Nature Connection: The Promise That Is Spring

by Mary Richmond
A mourning cloak butterfly, a hopeful sign that winter is over.  MARY RICHMOND PHOTO A mourning cloak butterfly, a hopeful sign that winter is over. MARY RICHMOND PHOTO

The sun, remember her? She is shining brightly as I write, and I don’t know about you, but I needed some sun really badly. The constant gray, damp, rain and darkness was getting to me. It’s been a tough few months at our house and the weather wasn’t helping, although I guess I could say it symbolically reflected my mood quite well.

Seeing the sun again, though, helped me find the energy to get out of the house and take a long walk. The air was still cold, and the wind brisk, but a few birds were singing, the daffodils were beginning to bloom in the sunniest parts of the yard, and I swear you could smell hope in the air.

We lost our beloved dog last week so it’s been difficult to feel much hope or happiness, but spring has a way of coaxing smiles out of us even when we don’t feel much like smiling.

As I walked through my neighborhood on a route our old dog and I traveled frequently, I found myself remembering the good times as I stopped to pet a neighbor’s dog, waved at another neighbor’s cat in their window, and watched two male robins posture and strut as they tried to impress the same female robin who didn’t seem the least bit interested.

It's that time out in nature, the time when every creature is either trying to attract attention or claim the best territory. It’s a noisy, often contentious time for some, while others concentrate on gathering nesting materials or finding a good spot to make a den. Some birds and animals make elaborate preparations while others make a pass at it and call it a day. I put mourning doves in the latter category and ospreys in the first.

Baby animals are being nurtured already in nests and dens all over town. Some are in trees while others are underground. Some may be in your shed or under your deck while others are considering your watering can or gas grill as possible spots to raise a family.

Some birds are already nesting but most are just beginning to think about it. In the last week our resident mockingbirds have been busy and the local robins have been singing. Last year one robin took weeks to find a mate but this year it seems to have happened quickly and the pair is already building a nest.

Swans are early nesters and if you are seeing a lone swan where you saw a pair recently it may be because she is sitting on a nest out of sight. I’ve seen some posts online from people very concerned that the single swan lost a mate but in most cases it is probably just a case of a nesting swan, not a sad story. Soon geese and ducks will follow suit.

The mourning cloak butterflies have been coming out of hibernation. They are one of the only butterflies that winter over here as adults, hiding behind bark as winter rages on. They reappear once the temperatures warm up and you may see them sunning themselves by a mud puddle or on a log in the woods.

Many of our early spring wildflowers are already in bud and many trees are also putting forth new growth. It won’t be long now before there are blooms and pollen everywhere. I don’t know about you, but I can’t wait. Bring it on!
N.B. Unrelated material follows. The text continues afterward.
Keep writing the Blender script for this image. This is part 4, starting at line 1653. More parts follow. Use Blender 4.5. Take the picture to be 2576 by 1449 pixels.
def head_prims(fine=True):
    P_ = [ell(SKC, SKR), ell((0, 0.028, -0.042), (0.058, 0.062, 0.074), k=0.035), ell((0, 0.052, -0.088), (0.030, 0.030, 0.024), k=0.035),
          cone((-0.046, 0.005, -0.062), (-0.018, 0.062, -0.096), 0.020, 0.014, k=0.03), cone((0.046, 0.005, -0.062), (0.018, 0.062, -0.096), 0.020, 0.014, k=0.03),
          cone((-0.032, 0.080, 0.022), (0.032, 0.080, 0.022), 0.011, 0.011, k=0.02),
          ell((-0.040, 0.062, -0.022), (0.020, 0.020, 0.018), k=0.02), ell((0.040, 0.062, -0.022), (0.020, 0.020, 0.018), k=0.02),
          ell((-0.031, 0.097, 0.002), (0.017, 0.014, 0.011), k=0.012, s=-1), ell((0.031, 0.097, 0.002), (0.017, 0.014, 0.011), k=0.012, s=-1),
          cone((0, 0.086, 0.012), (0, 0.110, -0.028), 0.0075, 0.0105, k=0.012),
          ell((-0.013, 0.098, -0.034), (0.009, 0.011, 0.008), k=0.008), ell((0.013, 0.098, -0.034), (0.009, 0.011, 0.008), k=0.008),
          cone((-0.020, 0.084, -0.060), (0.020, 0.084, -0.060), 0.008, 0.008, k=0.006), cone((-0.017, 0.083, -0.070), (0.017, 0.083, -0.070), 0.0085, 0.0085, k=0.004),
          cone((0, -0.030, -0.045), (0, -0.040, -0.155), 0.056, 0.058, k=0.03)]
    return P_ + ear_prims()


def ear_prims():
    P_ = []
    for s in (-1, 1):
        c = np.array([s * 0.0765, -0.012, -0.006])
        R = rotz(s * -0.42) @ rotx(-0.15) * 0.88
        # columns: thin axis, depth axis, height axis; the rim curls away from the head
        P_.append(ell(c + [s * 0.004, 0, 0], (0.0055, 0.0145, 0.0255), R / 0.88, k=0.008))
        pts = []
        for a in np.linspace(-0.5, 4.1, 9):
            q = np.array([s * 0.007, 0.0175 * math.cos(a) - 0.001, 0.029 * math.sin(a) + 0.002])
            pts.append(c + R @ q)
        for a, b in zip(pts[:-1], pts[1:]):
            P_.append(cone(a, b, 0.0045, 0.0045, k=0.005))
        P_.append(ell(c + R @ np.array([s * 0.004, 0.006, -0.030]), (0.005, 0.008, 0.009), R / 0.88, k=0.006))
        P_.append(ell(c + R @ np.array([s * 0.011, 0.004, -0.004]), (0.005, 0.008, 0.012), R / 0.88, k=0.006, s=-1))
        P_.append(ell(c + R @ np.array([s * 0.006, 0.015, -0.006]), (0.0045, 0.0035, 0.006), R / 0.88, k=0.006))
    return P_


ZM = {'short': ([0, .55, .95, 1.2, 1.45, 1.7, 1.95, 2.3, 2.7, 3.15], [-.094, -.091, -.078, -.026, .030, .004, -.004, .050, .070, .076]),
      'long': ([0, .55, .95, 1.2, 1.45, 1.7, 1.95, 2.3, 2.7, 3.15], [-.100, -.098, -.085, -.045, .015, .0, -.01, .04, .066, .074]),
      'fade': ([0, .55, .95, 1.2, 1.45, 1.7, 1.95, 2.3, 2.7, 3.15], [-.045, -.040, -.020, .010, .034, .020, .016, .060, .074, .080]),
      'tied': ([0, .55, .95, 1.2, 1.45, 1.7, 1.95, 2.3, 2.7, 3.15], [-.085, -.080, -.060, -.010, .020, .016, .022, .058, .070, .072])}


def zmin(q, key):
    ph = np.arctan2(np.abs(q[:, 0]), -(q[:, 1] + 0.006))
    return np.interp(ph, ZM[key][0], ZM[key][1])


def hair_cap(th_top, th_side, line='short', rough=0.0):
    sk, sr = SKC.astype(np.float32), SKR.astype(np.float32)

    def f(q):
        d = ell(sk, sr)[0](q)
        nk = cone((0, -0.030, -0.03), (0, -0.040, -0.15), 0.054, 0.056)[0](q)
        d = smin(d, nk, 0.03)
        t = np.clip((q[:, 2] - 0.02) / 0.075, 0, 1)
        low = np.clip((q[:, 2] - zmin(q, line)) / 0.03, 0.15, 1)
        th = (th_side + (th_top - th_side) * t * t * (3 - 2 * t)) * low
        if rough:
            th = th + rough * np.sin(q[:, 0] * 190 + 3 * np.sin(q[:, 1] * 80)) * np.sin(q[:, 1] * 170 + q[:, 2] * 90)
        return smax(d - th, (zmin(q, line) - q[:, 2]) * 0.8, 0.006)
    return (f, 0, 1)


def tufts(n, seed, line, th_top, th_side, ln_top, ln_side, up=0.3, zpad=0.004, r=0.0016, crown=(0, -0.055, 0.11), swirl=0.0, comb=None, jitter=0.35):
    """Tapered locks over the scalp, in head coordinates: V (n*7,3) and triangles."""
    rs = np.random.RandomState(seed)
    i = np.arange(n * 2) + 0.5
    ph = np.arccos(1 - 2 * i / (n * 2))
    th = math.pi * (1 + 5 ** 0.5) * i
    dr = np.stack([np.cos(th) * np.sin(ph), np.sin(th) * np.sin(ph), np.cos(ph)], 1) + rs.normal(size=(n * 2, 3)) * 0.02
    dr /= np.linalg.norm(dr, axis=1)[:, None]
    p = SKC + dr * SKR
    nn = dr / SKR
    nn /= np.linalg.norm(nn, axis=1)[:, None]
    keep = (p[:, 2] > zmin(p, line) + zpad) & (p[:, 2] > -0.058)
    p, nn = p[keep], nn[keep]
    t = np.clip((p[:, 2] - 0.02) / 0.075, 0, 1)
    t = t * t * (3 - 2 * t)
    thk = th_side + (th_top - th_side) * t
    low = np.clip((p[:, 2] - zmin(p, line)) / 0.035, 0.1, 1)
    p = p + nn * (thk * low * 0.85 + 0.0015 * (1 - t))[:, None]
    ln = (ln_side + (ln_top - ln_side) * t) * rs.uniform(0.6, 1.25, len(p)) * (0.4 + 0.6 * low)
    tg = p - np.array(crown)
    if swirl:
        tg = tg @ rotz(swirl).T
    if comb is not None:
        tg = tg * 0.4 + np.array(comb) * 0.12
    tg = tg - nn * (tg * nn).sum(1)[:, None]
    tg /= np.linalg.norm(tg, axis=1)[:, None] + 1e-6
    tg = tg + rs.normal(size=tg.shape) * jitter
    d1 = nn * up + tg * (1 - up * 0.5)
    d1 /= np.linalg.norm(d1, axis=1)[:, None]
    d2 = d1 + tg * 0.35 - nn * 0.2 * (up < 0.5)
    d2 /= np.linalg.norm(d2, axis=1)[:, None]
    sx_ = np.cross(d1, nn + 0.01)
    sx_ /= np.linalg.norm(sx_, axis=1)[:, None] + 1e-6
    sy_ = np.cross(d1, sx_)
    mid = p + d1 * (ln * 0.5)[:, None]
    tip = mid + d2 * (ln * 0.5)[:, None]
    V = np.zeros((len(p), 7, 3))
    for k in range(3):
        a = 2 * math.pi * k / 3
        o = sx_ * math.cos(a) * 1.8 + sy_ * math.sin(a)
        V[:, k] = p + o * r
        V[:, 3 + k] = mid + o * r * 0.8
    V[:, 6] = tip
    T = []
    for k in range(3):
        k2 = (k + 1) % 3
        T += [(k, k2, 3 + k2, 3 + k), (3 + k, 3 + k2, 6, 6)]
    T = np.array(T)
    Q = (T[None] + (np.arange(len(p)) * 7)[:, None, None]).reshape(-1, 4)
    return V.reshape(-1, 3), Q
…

Spring brings out a feeling of anticipation and hopefulness in many of us, I think, and with all the bad news we get fed daily, it is very welcome. It is good to remember that the world keeps turning, the sun rises and sets, the moon waxes and wanes, the tide rushes in and out, the seed sprouts, grows, blooms, puts forth fruit or seed, then shrivels and dies to help the next generation do the same.

I’ve been thinking a lot about life and death lately, and as we went through the last weeks of our old dog’s life these thoughts were extremely poignant. If you are a dog lover, you know how special our boy was to us and how much a part of our daily life he was. He was funny, smart, loyal, and had a huge personality. He was my class mascot, companion and coach to my grandchildren when they were learning to play soccer and friend to all he met.

We all know the lives of our pets are far too short and yet we sign up again and again. Our pets teach us to live in the moment, to accept life as it is. They say that grief is simply love left with no place to go, and I like that.

As I stood out in the backyard earlier in the day there was a huge ruckus of crows and jays, and when I looked up two immature bald eagles were soaring overhead. They flew higher and higher to get away from the crows, taking their time as they moved across the sky. I smiled as I watched them go.

It wasn’t that long ago that we thought eagles and ospreys might become extinct. Through some adamant and timely human intervention, that was prevented and today we see both on a regular basis. For me, seeing these eagles reminded me that there is always hope, always the possibility that things will improve.

Spring brings new life to everything she touches. She reminds us that even death has its place, that life would not be renewed without it. As I turned to come back in the house, I noticed another daffodil had opened up and bloomed by the back step.